Because Gilroy has lower circulation, property values and a lower population than other areas of the county, they get a little less of the pie.
But Gilroy’s circulation has risen by 30 percent in the last few years, due to population growth and the unveiling of the new state-of-the-art library facility in 2012. Howe thinks this could eventually lead to more staff for extended open hours.
But right now, the district is busy rolling out a campaign to renew the special library tax – which has been in place for 20 years and is expiring in 2015 – just to maintain current library hours, not increase them.
As libraries have faced erosion, and eventually the elimination of state funding, Deputy County Librarian Derek Wolfgram said the district is asking county residents to continue to pay the same $33 a year on their property taxes they’ve paid for the last two decades, bringing in $5.6 million annually for county libraries – about 18 percent of the library system’s total budget. The ballots will be mailed in August and the measure needs a two-thirds vote to pass.
Wolfgram is skeptical on the chances of this, noting “we didn’t think the voter climate would support an increase right now.”
If the ballot were to fail, library hours within the county would be reduced by a day or a day-and-a-half, Wolfgram said.
Wolfgram pointed to other communities in the district that have increased their open hours without additional funding from the district. The Cupertino and Los Altos libraries are funded for 54 hours a week by the district, but pay about $350,000 annually to the district to provide 12 extra open hours per week to their patrons. Several years ago, Saratoga’s Friends of the Library group also “bought” extra hours for their branch. In Campbell, residents asked that their 51 open hours be spread evenly so their library could be open six days a week.
By the end of this year, the district hopes to increase the Morgan Hill library’s hours to a Monday through Saturday schedule.
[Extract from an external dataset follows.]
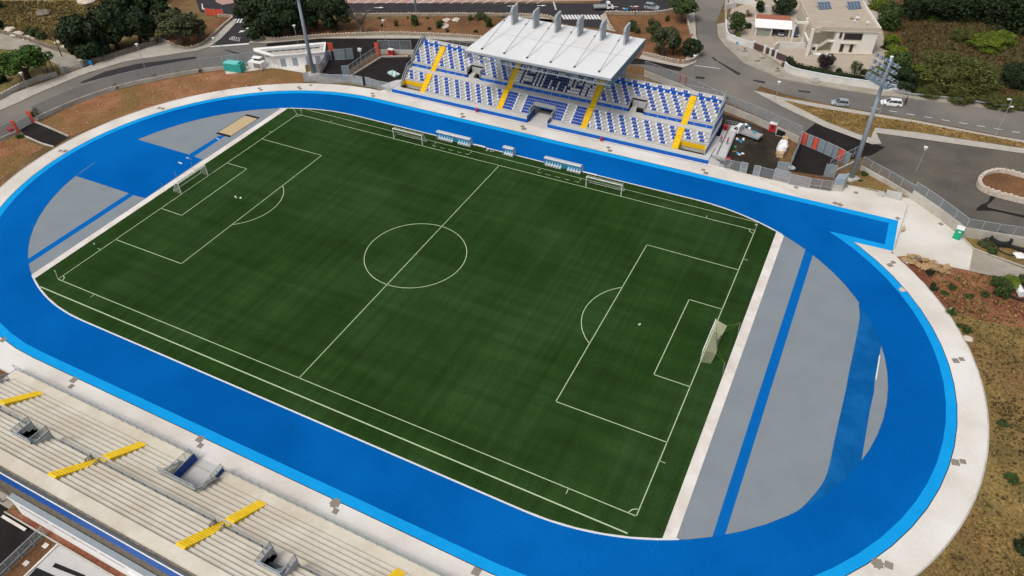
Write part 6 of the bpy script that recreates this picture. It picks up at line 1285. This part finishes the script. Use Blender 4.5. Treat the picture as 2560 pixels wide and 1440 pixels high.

Although Morgan Hill receives the least funding of all seven district libraries, they are next in line to receive an expanse in library hours because their building is smaller and more inexpensive to staff than Gilroy’s.
Right now it costs the district $1,577,060 to keep staff at Morgan Hill’s facilities for 46 full hours and three limited lobby hours, $88,421 less than Gilroy’s 46-hour-a-week schedule.
“When the Gilroy building quadrupled in size, there wasn’t any mechanism to increase staffing,” Wolfgram said.
Forty-seven percent, or $15.5 million, of the district’s $33 million budget goes to staffing libraries.
Mayor Don Gage said although the library is a “high priority,” sales tax revenue has to go up more before the City can think about buying extra library hours from the district.
Councilman Dion Bracco, who also sits on the library district’s Joint Powers Authority board, said right now he is just focused on maintaining – not adding to – Gilroy’s current schedule.
“If the bond measure doesn’t go through, we’ll see drastic cuts in the library. I’d love to see it open on Monday, but it’s all about the money,” Bracco said.